◆ **SHORT PROBLEM**
Return the full material exactly.

◆ **RECORDED INFORMATION**
···

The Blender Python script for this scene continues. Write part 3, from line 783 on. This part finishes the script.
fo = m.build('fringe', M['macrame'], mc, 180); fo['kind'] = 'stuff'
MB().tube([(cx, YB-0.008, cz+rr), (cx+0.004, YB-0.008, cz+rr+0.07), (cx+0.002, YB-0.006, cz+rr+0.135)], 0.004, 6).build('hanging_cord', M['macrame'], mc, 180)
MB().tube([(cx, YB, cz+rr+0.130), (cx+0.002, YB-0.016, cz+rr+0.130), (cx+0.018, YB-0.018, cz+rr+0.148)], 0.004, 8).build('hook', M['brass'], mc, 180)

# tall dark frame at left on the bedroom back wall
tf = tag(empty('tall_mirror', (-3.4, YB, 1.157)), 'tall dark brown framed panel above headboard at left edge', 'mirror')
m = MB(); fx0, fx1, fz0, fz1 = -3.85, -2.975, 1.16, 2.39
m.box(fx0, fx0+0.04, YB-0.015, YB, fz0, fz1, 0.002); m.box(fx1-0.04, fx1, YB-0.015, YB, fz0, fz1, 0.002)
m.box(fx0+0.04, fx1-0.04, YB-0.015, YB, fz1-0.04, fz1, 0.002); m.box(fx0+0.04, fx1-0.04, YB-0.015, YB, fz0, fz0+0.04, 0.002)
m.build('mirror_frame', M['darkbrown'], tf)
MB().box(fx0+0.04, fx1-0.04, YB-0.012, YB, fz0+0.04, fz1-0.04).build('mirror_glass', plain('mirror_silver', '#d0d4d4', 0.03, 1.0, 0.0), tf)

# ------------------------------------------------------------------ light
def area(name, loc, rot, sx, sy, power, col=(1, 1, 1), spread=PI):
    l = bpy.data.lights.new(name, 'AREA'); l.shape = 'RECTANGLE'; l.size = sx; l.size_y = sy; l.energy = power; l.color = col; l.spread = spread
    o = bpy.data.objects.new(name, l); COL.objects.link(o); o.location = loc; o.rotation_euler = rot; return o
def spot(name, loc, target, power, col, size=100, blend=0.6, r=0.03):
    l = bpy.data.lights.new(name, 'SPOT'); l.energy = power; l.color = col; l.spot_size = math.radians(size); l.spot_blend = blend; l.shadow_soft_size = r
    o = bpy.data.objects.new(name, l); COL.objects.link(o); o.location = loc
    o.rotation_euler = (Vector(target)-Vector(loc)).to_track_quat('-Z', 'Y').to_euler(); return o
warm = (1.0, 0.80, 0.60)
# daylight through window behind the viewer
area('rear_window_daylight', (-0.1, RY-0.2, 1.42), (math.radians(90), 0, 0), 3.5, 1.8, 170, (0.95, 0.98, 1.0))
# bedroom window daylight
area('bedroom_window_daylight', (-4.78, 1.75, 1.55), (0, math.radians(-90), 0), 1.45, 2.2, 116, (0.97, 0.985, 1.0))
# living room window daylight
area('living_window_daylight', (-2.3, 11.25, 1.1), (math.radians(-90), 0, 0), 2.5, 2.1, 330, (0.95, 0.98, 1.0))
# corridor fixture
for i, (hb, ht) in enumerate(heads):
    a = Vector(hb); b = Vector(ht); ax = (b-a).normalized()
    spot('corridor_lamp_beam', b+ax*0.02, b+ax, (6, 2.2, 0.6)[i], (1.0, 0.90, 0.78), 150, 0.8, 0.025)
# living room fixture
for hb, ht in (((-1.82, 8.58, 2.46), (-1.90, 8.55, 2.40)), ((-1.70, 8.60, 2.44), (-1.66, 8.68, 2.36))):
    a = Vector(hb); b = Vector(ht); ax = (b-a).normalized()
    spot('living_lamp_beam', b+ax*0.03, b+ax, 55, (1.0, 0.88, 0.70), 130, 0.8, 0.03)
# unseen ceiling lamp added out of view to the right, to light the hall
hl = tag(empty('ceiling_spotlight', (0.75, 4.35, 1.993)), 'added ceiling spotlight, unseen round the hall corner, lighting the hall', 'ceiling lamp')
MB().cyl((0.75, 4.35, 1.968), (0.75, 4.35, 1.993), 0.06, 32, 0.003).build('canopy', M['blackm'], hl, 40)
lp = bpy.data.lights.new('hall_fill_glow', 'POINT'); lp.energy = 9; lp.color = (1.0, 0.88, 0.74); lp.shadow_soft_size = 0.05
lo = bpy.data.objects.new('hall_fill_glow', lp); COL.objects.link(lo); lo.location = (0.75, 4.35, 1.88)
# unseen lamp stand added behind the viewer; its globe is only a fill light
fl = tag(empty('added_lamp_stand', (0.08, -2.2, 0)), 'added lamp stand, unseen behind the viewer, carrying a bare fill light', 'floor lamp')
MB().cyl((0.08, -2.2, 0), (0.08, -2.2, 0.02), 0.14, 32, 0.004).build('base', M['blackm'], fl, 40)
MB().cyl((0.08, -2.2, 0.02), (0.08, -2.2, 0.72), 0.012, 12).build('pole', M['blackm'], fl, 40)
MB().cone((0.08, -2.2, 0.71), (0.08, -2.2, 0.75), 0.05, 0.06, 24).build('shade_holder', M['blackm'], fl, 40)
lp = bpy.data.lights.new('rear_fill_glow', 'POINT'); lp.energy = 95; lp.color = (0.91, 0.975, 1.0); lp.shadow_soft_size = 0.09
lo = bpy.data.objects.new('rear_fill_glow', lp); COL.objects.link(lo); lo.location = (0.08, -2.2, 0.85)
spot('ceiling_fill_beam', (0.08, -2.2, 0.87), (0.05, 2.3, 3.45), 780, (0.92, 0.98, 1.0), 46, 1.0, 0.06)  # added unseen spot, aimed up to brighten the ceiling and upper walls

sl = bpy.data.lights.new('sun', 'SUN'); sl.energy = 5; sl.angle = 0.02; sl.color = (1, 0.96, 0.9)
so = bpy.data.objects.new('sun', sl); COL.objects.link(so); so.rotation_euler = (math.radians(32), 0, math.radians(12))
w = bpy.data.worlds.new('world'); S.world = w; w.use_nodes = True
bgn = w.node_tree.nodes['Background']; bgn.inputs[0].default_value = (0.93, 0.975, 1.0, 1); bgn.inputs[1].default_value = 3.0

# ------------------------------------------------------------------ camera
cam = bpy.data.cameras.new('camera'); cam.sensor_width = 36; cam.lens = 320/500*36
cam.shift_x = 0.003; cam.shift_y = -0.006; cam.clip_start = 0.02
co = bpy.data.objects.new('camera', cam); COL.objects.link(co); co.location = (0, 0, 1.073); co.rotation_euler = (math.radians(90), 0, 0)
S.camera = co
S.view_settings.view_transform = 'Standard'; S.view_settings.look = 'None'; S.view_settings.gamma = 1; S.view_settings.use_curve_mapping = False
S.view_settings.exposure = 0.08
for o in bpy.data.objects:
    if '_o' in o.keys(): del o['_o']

···

◆ **COMPLETE RESPONSE**
The Blender Python script for this scene continues. Write part 3, from line 783 on. This part finishes the script.
fo = m.build('fringe', M['macrame'], mc, 180); fo['kind'] = 'stuff'
MB().tube([(cx, YB-0.008, cz+rr), (cx+0.004, YB-0.008, cz+rr+0.07), (cx+0.002, YB-0.006, cz+rr+0.135)], 0.004, 6).build('hanging_cord', M['macrame'], mc, 180)
MB().tube([(cx, YB, cz+rr+0.130), (cx+0.002, YB-0.016, cz+rr+0.130), (cx+0.018, YB-0.018, cz+rr+0.148)], 0.004, 8).build('hook', M['brass'], mc, 180)

# tall dark frame at left on the bedroom back wall
tf = tag(empty('tall_mirror', (-3.4, YB, 1.157)), 'tall dark brown framed panel above headboard at left edge', 'mirror')
m = MB(); fx0, fx1, fz0, fz1 = -3.85, -2.975, 1.16, 2.39
m.box(fx0, fx0+0.04, YB-0.015, YB, fz0, fz1, 0.002); m.box(fx1-0.04, fx1, YB-0.015, YB, fz0, fz1, 0.002)
m.box(fx0+0.04, fx1-0.04, YB-0.015, YB, fz1-0.04, fz1, 0.002); m.box(fx0+0.04, fx1-0.04, YB-0.015, YB, fz0, fz0+0.04, 0.002)
m.build('mirror_frame', M['darkbrown'], tf)
MB().box(fx0+0.04, fx1-0.04, YB-0.012, YB, fz0+0.04, fz1-0.04).build('mirror_glass', plain('mirror_silver', '#d0d4d4', 0.03, 1.0, 0.0), tf)

# ------------------------------------------------------------------ light
def area(name, loc, rot, sx, sy, power, col=(1, 1, 1), spread=PI):
    l = bpy.data.lights.new(name, 'AREA'); l.shape = 'RECTANGLE'; l.size = sx; l.size_y = sy; l.energy = power; l.color = col; l.spread = spread
    o = bpy.data.objects.new(name, l); COL.objects.link(o); o.location = loc; o.rotation_euler = rot; return o
def spot(name, loc, target, power, col, size=100, blend=0.6, r=0.03):
    l = bpy.data.lights.new(name, 'SPOT'); l.energy = power; l.color = col; l.spot_size = math.radians(size); l.spot_blend = blend; l.shadow_soft_size = r
    o = bpy.data.objects.new(name, l); COL.objects.link(o); o.location = loc
    o.rotation_euler = (Vector(target)-Vector(loc)).to_track_quat('-Z', 'Y').to_euler(); return o
warm = (1.0, 0.80, 0.60)
# daylight through window behind the viewer
area('rear_window_daylight', (-0.1, RY-0.2, 1.42), (math.radians(90), 0, 0), 3.5, 1.8, 170, (0.95, 0.98, 1.0))
# bedroom window daylight
area('bedroom_window_daylight', (-4.78, 1.75, 1.55), (0, math.radians(-90), 0), 1.45, 2.2, 116, (0.97, 0.985, 1.0))
# living room window daylight
area('living_window_daylight', (-2.3, 11.25, 1.1), (math.radians(-90), 0, 0), 2.5, 2.1, 330, (0.95, 0.98, 1.0))
# corridor fixture
for i, (hb, ht) in enumerate(heads):
    a = Vector(hb); b = Vector(ht); ax = (b-a).normalized()
    spot('corridor_lamp_beam', b+ax*0.02, b+ax, (6, 2.2, 0.6)[i], (1.0, 0.90, 0.78), 150, 0.8, 0.025)
# living room fixture
for hb, ht in (((-1.82, 8.58, 2.46), (-1.90, 8.55, 2.40)), ((-1.70, 8.60, 2.44), (-1.66, 8.68, 2.36))):
    a = Vector(hb); b = Vector(ht); ax = (b-a).normalized()
    spot('living_lamp_beam', b+ax*0.03, b+ax, 55, (1.0, 0.88, 0.70), 130, 0.8, 0.03)
# unseen ceiling lamp added out of view to the right, to light the hall
hl = tag(empty('ceiling_spotlight', (0.75, 4.35, 1.993)), 'added ceiling spotlight, unseen round the hall corner, lighting the hall', 'ceiling lamp')
MB().cyl((0.75, 4.35, 1.968), (0.75, 4.35, 1.993), 0.06, 32, 0.003).build('canopy', M['blackm'], hl, 40)
lp = bpy.data.lights.new('hall_fill_glow', 'POINT'); lp.energy = 9; lp.color = (1.0, 0.88, 0.74); lp.shadow_soft_size = 0.05
lo = bpy.data.objects.new('hall_fill_glow', lp); COL.objects.link(lo); lo.location = (0.75, 4.35, 1.88)
# unseen lamp stand added behind the viewer; its globe is only a fill light
fl = tag(empty('added_lamp_stand', (0.08, -2.2, 0)), 'added lamp stand, unseen behind the viewer, carrying a bare fill light', 'floor lamp')
MB().cyl((0.08, -2.2, 0), (0.08, -2.2, 0.02), 0.14, 32, 0.004).build('base', M['blackm'], fl, 40)
MB().cyl((0.08, -2.2, 0.02), (0.08, -2.2, 0.72), 0.012, 12).build('pole', M['blackm'], fl, 40)
MB().cone((0.08, -2.2, 0.71), (0.08, -2.2, 0.75), 0.05, 0.06, 24).build('shade_holder', M['blackm'], fl, 40)
lp = bpy.data.lights.new('rear_fill_glow', 'POINT'); lp.energy = 95; lp.color = (0.91, 0.975, 1.0); lp.shadow_soft_size = 0.09
lo = bpy.data.objects.new('rear_fill_glow', lp); COL.objects.link(lo); lo.location = (0.08, -2.2, 0.85)
spot('ceiling_fill_beam', (0.08, -2.2, 0.87), (0.05, 2.3, 3.45), 780, (0.92, 0.98, 1.0), 46, 1.0, 0.06)  # added unseen spot, aimed up to brighten the ceiling and upper walls

sl = bpy.data.lights.new('sun', 'SUN'); sl.energy = 5; sl.angle = 0.02; sl.color = (1, 0.96, 0.9)
so = bpy.data.objects.new('sun', sl); COL.objects.link(so); so.rotation_euler = (math.radians(32), 0, math.radians(12))
w = bpy.data.worlds.new('world'); S.world = w; w.use_nodes = True
bgn = w.node_tree.nodes['Background']; bgn.inputs[0].default_value = (0.93, 0.975, 1.0, 1); bgn.inputs[1].default_value = 3.0

# ------------------------------------------------------------------ camera
cam = bpy.data.cameras.new('camera'); cam.sensor_width = 36; cam.lens = 320/500*36
cam.shift_x = 0.003; cam.shift_y = -0.006; cam.clip_start = 0.02
co = bpy.data.objects.new('camera', cam); COL.objects.link(co); co.location = (0, 0, 1.073); co.rotation_euler = (math.radians(90), 0, 0)
S.camera = co
S.view_settings.view_transform = 'Standard'; S.view_settings.look = 'None'; S.view_settings.gamma = 1; S.view_settings.use_curve_mapping = False
S.view_settings.exposure = 0.08
for o in bpy.data.objects:
    if '_o' in o.keys(): del o['_o']